This could be about those pre-teen years of “love”, but this is about real puppy love.

I clearly remember when I got my first puppy.

Dad brought in a cardboard box and set it on the floor. He motioned me closer. When I looked in, there was the puppy curled up on a towel in one corner.

I fell in love like only a boy can.

Brownie became my best friend forever … we ran together, ate together, slept together. As a boy, I thought it would last forever ,,, but that day came to an end on a nearby street.

I’ve told that story before. I also told about my friend who recently lost his Lab. He just got another one. A rescue puppy, and this 55 year old is just like every boy with a puppy.

After some time had passed, Dad got me another puppy.

I was excited, but felt guilty.
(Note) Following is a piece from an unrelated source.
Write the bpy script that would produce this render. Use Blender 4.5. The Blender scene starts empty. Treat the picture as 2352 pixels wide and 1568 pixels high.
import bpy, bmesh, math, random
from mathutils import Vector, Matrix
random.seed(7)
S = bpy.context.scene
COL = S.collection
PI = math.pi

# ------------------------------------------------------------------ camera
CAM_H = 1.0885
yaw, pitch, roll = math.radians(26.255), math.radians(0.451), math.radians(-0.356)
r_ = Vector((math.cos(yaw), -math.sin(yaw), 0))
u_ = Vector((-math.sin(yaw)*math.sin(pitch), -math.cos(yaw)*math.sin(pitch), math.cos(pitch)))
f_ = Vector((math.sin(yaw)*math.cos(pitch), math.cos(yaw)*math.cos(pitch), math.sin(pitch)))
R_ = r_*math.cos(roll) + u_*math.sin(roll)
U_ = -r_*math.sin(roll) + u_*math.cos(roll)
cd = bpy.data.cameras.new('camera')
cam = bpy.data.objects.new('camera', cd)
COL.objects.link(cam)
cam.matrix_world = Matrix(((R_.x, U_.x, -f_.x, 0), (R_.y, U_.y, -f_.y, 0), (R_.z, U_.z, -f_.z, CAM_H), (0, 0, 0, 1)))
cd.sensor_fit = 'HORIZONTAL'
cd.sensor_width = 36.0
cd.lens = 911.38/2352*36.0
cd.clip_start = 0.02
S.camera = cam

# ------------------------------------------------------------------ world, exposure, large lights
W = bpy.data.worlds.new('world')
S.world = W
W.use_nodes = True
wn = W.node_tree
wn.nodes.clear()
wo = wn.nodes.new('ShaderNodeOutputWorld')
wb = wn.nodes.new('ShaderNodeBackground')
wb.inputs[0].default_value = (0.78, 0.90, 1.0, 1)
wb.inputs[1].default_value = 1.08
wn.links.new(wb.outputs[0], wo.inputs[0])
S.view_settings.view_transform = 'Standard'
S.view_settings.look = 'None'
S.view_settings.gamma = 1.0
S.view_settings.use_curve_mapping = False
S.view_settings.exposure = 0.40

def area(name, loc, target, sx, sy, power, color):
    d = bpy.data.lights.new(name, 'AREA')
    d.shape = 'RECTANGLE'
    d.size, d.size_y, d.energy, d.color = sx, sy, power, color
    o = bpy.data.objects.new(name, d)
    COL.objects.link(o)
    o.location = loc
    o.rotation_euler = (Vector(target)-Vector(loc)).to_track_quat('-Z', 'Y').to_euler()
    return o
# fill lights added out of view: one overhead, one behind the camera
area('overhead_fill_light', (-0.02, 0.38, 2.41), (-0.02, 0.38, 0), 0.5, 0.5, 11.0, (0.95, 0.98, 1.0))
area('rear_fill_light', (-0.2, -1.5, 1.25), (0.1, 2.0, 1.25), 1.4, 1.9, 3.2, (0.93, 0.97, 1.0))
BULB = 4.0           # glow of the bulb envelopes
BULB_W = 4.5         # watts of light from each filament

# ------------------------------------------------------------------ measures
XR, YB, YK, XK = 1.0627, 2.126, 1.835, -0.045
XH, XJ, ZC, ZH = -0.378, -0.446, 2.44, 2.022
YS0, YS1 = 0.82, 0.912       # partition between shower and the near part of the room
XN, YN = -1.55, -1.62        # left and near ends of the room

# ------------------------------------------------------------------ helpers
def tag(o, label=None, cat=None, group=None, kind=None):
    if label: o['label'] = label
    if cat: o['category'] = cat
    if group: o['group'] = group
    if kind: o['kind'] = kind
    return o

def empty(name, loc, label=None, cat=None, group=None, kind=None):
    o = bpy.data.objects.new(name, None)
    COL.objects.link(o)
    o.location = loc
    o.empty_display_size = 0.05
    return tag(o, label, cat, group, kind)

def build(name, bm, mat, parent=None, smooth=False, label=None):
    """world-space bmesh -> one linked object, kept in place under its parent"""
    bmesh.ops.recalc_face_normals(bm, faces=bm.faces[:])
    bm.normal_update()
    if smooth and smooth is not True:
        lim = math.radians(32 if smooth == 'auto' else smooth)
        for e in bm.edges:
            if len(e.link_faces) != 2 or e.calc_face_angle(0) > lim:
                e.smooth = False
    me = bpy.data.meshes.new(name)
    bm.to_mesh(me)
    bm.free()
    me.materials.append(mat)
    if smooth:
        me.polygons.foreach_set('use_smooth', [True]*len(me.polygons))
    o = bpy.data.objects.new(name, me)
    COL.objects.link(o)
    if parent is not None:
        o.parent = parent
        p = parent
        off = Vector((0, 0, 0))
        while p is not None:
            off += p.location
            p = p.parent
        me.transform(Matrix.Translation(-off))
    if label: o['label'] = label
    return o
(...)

I named him Shep, but more than once I called him Brownie. He would cock his head as if to ask : Who ?

When he was still small, we all came home from a movie, and I hit the door calling for him. When he didn’t come we started searching and then we heard some whimpering.

We lived in a trailer home (what some call a mobile home now, but it’s still a trailer home).

We traced the sound to Mom and Dad’s bedroom. Shep had jumped on their bed and fallen between one side of their bed and the curve of the back wall. He was suspended upside down. Who knows for how long? He never got on their bed again.

Of course if you get a puppy, you have to spend time house breaking them.

I had a childhood friend, Bobby, who would rub his puppy’s nose in his mess.

I told Granddad that it seemed like a good idea, but Granddad struck a match to his pipe, took a drag and said something I will never forget: Bobby does that cause he wouldn’t like his nose rubbed in his mess. That dawg don’t care. He might even like it.